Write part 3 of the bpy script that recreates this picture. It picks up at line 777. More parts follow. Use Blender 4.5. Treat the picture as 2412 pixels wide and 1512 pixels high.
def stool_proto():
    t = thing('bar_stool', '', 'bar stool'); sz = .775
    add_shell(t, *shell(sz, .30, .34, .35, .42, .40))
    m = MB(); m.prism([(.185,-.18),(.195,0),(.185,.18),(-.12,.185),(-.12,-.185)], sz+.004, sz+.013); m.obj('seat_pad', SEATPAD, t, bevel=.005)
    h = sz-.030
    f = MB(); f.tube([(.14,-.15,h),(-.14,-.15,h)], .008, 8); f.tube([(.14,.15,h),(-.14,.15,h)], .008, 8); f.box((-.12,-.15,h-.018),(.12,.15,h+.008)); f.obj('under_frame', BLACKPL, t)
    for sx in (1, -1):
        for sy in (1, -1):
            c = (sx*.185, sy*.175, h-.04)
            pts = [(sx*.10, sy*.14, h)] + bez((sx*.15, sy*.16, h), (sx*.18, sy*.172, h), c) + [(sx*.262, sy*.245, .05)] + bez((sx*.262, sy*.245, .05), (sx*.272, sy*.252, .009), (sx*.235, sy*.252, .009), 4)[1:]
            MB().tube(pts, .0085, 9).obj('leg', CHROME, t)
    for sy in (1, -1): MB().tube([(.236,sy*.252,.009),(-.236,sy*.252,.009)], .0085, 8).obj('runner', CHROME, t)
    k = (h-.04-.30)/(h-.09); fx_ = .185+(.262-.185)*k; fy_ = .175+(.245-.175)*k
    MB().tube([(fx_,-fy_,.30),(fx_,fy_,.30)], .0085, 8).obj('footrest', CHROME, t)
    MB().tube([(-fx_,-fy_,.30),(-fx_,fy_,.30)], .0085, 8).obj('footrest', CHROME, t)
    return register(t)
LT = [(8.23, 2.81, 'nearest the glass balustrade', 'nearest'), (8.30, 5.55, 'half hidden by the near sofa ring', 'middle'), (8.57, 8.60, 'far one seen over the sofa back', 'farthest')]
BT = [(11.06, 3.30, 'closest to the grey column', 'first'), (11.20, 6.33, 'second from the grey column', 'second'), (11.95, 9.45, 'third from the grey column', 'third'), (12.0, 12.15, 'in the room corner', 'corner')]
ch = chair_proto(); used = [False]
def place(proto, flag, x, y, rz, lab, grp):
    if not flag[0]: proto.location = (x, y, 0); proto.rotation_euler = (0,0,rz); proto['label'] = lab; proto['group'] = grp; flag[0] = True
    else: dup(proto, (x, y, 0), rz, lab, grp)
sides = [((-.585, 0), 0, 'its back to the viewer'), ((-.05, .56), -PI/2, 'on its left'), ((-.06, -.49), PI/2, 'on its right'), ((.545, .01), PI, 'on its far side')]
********
Set problem → Give the listing above again, word for word.

Final result →
Write part 3 of the bpy script that recreates this picture. It picks up at line 777. More parts follow. Use Blender 4.5. Treat the picture as 2412 pixels wide and 1512 pixels high.
def stool_proto():
    t = thing('bar_stool', '', 'bar stool'); sz = .775
    add_shell(t, *shell(sz, .30, .34, .35, .42, .40))
    m = MB(); m.prism([(.185,-.18),(.195,0),(.185,.18),(-.12,.185),(-.12,-.185)], sz+.004, sz+.013); m.obj('seat_pad', SEATPAD, t, bevel=.005)
    h = sz-.030
    f = MB(); f.tube([(.14,-.15,h),(-.14,-.15,h)], .008, 8); f.tube([(.14,.15,h),(-.14,.15,h)], .008, 8); f.box((-.12,-.15,h-.018),(.12,.15,h+.008)); f.obj('under_frame', BLACKPL, t)
    for sx in (1, -1):
        for sy in (1, -1):
            c = (sx*.185, sy*.175, h-.04)
            pts = [(sx*.10, sy*.14, h)] + bez((sx*.15, sy*.16, h), (sx*.18, sy*.172, h), c) + [(sx*.262, sy*.245, .05)] + bez((sx*.262, sy*.245, .05), (sx*.272, sy*.252, .009), (sx*.235, sy*.252, .009), 4)[1:]
            MB().tube(pts, .0085, 9).obj('leg', CHROME, t)
    for sy in (1, -1): MB().tube([(.236,sy*.252,.009),(-.236,sy*.252,.009)], .0085, 8).obj('runner', CHROME, t)
    k = (h-.04-.30)/(h-.09); fx_ = .185+(.262-.185)*k; fy_ = .175+(.245-.175)*k
    MB().tube([(fx_,-fy_,.30),(fx_,fy_,.30)], .0085, 8).obj('footrest', CHROME, t)
    MB().tube([(-fx_,-fy_,.30),(-fx_,fy_,.30)], .0085, 8).obj('footrest', CHROME, t)
    return register(t)
LT = [(8.23, 2.81, 'nearest the glass balustrade', 'nearest'), (8.30, 5.55, 'half hidden by the near sofa ring', 'middle'), (8.57, 8.60, 'far one seen over the sofa back', 'farthest')]
BT = [(11.06, 3.30, 'closest to the grey column', 'first'), (11.20, 6.33, 'second from the grey column', 'second'), (11.95, 9.45, 'third from the grey column', 'third'), (12.0, 12.15, 'in the room corner', 'corner')]
ch = chair_proto(); used = [False]
def place(proto, flag, x, y, rz, lab, grp):
    if not flag[0]: proto.location = (x, y, 0); proto.rotation_euler = (0,0,rz); proto['label'] = lab; proto['group'] = grp; flag[0] = True
    else: dup(proto, (x, y, 0), rz, lab, grp)
sides = [((-.585, 0), 0, 'its back to the viewer'), ((-.05, .56), -PI/2, 'on its left'), ((-.06, -.49), PI/2, 'on its right'), ((.545, .01), PI, 'on its far side')]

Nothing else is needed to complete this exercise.